2. "The Murder's In The Mail": For the "man with a mole on his nose" scene with the doorman.
3. What the narrator at the start of one of the episodes called "those silly chases they like to do on 'Moonlighting'."
4. "Atomic Shakespeare": In which a boy who has to miss "Moonlighting" to study "The Taming of the Shrew" leads us into a very amusing reshaping of the yarn ("10 Things I Hate About You" was good, but can that give you a medieval wedding ceremony with "Good Loving"?).
5. The movie-length pilot, complete with the full version of the wonderful Lee Holdridge-Al Jarreau theme song over the credits.

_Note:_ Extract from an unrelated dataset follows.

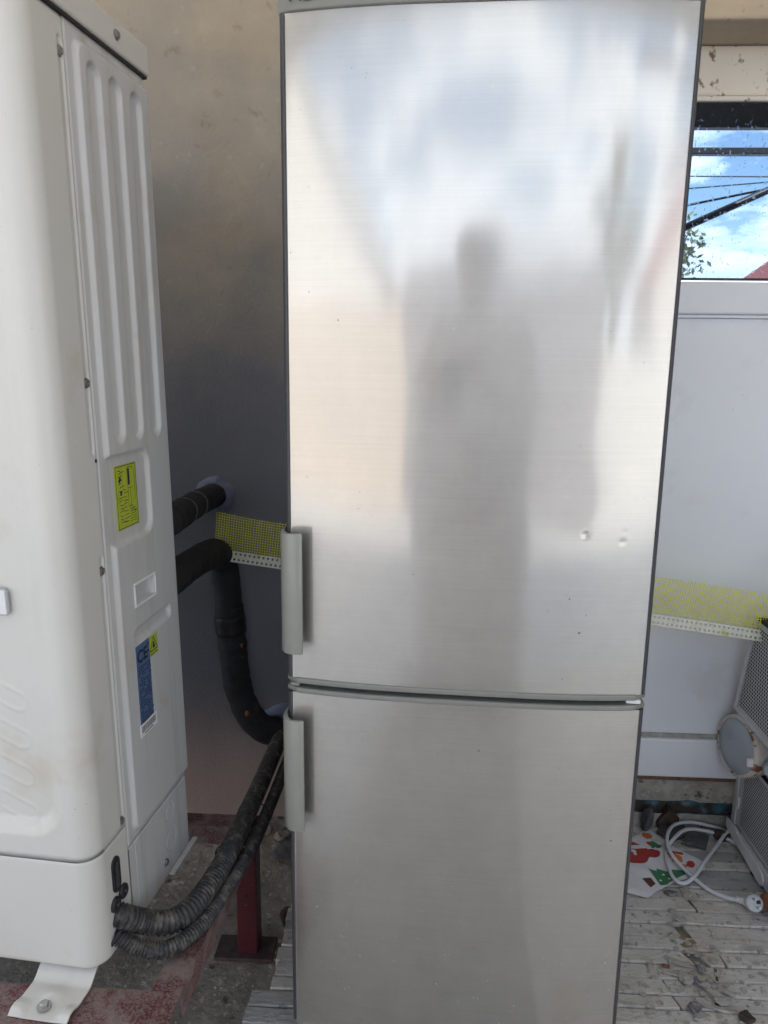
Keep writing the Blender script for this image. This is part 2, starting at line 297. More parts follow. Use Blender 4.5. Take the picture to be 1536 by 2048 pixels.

6. "The Dream Sequence Always Rings Twice." Orson Welles and Bruce Willis. A match made in heaven.
7. "Camille": Especially the climax.
Bruce Willis can look back on this with pride; Cybill Shepherd had nowhere to go but down. And the show's writers (Caron, Jeff Reno and Ron Osborn, Roger Director, Chris Ruppenthal, Debra Frank and Carl Sautter...), I salute you. A true classic.
Too bad the Anselmo case was never solved, though.